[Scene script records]

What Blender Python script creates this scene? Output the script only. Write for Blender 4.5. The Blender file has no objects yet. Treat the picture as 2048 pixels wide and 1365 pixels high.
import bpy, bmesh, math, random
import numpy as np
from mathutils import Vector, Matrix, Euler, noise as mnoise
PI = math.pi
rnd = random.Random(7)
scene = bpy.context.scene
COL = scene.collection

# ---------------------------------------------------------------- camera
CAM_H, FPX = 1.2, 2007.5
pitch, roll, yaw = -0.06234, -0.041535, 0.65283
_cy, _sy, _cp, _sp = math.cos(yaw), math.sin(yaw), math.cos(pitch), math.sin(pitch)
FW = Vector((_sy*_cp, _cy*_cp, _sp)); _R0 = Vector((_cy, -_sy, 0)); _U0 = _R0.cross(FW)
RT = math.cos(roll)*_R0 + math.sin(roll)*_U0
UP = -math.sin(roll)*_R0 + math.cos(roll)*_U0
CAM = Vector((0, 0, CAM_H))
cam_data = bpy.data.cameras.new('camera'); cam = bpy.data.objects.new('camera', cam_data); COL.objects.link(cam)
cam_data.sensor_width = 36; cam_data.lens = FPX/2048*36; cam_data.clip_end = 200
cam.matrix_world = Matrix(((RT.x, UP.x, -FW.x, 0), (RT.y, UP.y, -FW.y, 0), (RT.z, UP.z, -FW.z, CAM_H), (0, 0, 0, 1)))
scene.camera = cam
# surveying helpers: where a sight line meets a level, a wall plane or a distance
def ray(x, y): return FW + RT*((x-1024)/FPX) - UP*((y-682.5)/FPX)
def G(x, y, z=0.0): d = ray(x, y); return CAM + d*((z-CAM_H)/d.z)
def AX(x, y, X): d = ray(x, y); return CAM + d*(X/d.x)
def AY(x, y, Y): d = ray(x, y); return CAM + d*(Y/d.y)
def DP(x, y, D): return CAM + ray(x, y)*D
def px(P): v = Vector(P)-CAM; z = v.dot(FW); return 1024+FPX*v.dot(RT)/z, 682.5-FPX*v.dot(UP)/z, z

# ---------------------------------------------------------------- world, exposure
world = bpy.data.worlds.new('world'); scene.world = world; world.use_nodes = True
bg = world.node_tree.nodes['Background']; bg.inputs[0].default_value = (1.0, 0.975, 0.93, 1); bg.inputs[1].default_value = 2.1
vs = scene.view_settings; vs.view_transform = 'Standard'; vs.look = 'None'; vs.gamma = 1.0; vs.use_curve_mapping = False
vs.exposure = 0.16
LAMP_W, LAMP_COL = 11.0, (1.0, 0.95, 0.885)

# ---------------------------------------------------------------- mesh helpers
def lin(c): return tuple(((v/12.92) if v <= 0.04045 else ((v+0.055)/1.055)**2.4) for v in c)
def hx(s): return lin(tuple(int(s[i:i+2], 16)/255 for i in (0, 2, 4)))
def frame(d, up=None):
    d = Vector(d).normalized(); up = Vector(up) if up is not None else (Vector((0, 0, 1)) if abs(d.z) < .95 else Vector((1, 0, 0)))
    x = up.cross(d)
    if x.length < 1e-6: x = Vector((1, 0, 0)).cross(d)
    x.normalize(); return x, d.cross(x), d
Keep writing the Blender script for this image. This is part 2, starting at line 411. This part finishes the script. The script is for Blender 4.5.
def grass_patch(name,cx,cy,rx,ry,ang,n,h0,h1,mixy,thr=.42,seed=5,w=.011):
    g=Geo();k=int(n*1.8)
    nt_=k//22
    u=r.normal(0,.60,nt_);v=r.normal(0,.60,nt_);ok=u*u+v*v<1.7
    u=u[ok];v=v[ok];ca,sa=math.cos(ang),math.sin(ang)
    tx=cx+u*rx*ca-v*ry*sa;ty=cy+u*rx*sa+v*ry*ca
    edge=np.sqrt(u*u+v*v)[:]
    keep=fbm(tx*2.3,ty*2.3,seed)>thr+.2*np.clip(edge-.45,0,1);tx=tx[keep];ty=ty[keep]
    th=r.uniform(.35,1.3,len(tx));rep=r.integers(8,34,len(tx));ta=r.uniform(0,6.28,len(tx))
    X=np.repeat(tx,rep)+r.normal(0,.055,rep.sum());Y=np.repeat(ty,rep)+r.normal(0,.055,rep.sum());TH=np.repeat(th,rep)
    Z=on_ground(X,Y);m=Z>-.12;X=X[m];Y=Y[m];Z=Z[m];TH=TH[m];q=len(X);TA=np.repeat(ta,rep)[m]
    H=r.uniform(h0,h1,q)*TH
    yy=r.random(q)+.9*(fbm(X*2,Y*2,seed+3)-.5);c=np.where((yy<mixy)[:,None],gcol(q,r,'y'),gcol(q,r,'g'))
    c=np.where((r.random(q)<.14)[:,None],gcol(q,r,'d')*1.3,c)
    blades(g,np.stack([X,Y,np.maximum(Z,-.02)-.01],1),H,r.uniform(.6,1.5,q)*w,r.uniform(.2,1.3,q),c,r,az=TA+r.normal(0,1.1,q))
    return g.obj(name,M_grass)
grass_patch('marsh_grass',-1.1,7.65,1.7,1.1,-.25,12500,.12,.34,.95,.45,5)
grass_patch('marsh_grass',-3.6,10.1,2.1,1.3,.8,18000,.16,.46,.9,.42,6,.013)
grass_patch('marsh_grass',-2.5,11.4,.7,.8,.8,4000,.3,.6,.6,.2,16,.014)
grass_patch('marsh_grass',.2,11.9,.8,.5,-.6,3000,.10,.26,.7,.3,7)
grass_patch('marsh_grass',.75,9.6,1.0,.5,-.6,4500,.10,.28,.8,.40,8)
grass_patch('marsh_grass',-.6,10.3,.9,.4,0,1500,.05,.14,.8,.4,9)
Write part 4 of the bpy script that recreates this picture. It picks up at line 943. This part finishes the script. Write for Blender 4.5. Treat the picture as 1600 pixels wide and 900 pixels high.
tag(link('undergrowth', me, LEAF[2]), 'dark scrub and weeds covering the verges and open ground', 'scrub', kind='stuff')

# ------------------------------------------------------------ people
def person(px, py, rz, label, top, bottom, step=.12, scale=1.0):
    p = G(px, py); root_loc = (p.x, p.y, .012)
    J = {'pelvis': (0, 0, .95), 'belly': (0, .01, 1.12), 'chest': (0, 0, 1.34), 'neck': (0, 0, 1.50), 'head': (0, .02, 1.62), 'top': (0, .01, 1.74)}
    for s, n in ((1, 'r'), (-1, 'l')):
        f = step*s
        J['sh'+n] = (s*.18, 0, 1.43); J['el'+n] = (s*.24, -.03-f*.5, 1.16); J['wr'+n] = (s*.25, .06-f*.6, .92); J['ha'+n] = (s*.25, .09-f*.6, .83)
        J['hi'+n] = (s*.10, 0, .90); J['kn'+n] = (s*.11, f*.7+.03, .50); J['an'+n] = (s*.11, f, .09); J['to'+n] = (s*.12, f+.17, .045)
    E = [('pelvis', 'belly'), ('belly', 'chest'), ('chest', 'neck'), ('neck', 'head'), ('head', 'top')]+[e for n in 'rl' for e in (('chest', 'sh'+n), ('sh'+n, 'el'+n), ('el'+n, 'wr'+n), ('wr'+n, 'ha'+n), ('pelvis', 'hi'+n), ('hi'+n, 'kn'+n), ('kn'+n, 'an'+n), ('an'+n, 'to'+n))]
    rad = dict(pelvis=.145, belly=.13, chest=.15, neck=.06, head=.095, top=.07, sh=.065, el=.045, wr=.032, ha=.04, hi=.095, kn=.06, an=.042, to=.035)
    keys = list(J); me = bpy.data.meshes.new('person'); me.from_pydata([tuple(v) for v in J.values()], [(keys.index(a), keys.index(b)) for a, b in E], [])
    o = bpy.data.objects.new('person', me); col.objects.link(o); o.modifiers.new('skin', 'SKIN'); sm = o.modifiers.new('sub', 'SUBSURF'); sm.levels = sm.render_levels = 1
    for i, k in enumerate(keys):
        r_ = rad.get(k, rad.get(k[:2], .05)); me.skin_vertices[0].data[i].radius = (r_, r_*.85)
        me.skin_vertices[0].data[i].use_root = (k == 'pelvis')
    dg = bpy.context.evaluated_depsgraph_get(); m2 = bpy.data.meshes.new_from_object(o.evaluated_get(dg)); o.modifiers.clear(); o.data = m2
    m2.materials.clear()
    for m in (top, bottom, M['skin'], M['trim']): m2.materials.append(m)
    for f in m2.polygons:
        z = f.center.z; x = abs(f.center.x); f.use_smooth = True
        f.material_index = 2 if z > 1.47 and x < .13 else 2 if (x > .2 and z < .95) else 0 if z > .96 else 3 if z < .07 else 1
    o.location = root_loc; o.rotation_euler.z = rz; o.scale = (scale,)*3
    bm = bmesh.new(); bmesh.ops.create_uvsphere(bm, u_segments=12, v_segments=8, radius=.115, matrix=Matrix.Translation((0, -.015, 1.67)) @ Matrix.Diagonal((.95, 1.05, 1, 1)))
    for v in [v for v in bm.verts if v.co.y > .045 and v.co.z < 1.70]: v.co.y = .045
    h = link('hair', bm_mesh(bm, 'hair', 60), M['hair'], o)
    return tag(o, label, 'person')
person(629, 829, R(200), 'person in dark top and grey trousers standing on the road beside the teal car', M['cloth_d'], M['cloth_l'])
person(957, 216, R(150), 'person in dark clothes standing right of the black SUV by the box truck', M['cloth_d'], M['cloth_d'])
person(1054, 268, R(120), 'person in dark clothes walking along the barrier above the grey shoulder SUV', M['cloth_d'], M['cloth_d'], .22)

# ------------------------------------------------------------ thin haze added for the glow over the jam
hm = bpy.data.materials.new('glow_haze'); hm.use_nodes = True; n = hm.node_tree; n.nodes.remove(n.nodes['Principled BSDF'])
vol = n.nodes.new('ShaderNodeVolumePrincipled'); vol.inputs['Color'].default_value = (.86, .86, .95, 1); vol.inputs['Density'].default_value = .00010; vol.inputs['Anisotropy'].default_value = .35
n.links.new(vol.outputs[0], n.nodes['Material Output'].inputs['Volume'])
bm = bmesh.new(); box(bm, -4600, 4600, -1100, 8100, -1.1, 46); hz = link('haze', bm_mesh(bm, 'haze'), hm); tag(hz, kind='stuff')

→ WHAT NEEDS TO BE DONE
What is the number of lines in the listing above that contain the string "pixels"? Give only the number.

→ ANSWER FOR THE TASK
2